Fabio Grasso |
Fabio Grasso si è
diplomato in pianoforte a 17 anni al Conservatorio di Torino con lode e menzione
dopo aver studiato al Liceo Viotti di Vercelli con Mario Barasolo e Jean Micault. È anche diplomato in Composizione
(Milano), laureato con lode in Lettere classiche (Università del Piemonte
Orientale), e titolare di Diploma Accademico di 2° livello in Pianoforte
(Alessandria) con lode e menzione. Si è perfezionato in pianoforte con Marco
Vincenzi e Maria Tipo, mentre per la composizione è stato allievo fra
gli altri di Sandro Gorli e Giacomo Manzoni. È docente al Conservatorio di
Venezia. Vincitore del Concorso pianistico XXème siècle di Orléans, ha suonato nelle più importanti sale di
Parigi (Salle Gaveau, Salle Cortot, CNSM, Chatelet, Radio France), Orléans,
Radio France Montpellier, Colmar (Festival Michelangeli), Maastricht, Erfurt
ed altre città europee. Nel 1999 è stato premiato al Concorso Busoni di
Bolzano. Ha inciso 4 dischi, per le case Solstice ed Euterp. Come compositore ha vinto i Concorsi di Buenos Aires e
Marsiglia, e ha avuto svariate esecuzioni in importanti città europee e
americane, come Milano, Firenze, Roma, Berlino, Parigi, Amsterdam, Buenos
Aires e Montreal. Attualmente sta eseguendo l’integrale delle Sonate di
Beethoven per la Società del Quartetto di Vercelli. |
Fra i progetti condivisi di Fabio Grasso e
Letizia Michielon figurano le integrali degli Studi di Ligeti e Chopin. Hanno
recentemente partecipato a festival e rassegne a Reggio Emilia, Milano,
Venezia, Alessandria, Perpignan, Limoux, Bratislava, e hanno tenuto concerti
affiancati a masterclass presso le Università di Graz, McGill di Montreal,
Accademia Chopin di Varsavia, MDW di Vienna, e prossimamente New York
Univerisity. È prevista l’uscita di un doppio cd con le
loro esecuzioni dell’integrale degli Studi di Ligeti associata a quella degli
Studi di Chopin. |
Letizia
Michielon e Fabio Grasso |
“Diptychon – A” Omaggio a Emilio
Vedova
Per pianoforte a 4
mani
Da
una lettera a un amico, di Emilio Vedova, luglio 1964
«
Il plurimo, in sé - prima di una teoria di movimento, di multiple possibilità -
è la necessità di mobilitare i vari piani gestuali, lo spingersi di questi
nello spazio; nel quotidiano. fra noi.
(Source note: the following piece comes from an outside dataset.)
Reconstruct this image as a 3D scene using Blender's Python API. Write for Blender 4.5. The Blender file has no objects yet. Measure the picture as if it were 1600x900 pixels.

Come presenza, come
subito-gesto-dichiarazione, pittura che "si fa" nel suo muoversi.
Nel
caso di questi miei plurimi berlinesi, una simultaneità di presenze,
sentimenti, fatti avvenuti, che avvengono, che non possono non provocare chi
arriva in questa città gravida di diverse "paure": ieri, oggi, di
latente dimenticanza, di equivoci; di malinconie anacronistiche; di reciproci
antagonismi sovreccitati; di scontri di situazioni.
A
Berlino sono tornato, sono venuto a lavorare per rendermi conto, de visu,
ancora, poter rintracciare, dopo le mostruose incrostazioni naziste, nelle
strade, nella sua inquieta babelica vita, lo spirito democratico, critico, che
animò un tempo Grosz, Dix, Beckmann... Dada Berlin!»
Nel descrivere il suo
rapporto con la Berlino del 1964, Emilio Vedova coglie con acume straordinario
l’essenza “plurima” di quella città, un’ispirante incarnazione della sua teoria
estetica della molteplicità, della compresenza e della mobilità di più piani
spaziali, temporali, gestuali – impressione che appare ancora vividamente
attuale, a dispetto degli epocali mutamenti sopravvenuti.
La struttura e le idee
costitutive di “Diptychon – A” sono concepite in modo da riflettere la tensione
verso la duplicità che percorre le opere berlinesi del pittore in quel periodo,
il senso dell’ambiguo, dell’”antagonismo sovreccitato” fra due princìpi
contrapposti, sia attraverso la cadenza essenzialmente binaria
dell’articolazione formale, sia tramite l’enfatizzazione di ogni altro aspetto
“duale”, primo fra tutti l’azione combinata dei due esecutori, fra contrasto e
complementarietà, con frequenti interscambi di ruoli.
Le ripetizioni
deformate di svariate figurazioni, in una sorta di eco che si dissolve, è un ulteriore
richiamo alla duplicità, e ammicca al sentimento di “latente dimenticanza”
evocato nell’artista dallo spirito della città, provando talora a velarsi anche
di una certa “anacronistica malinconia”.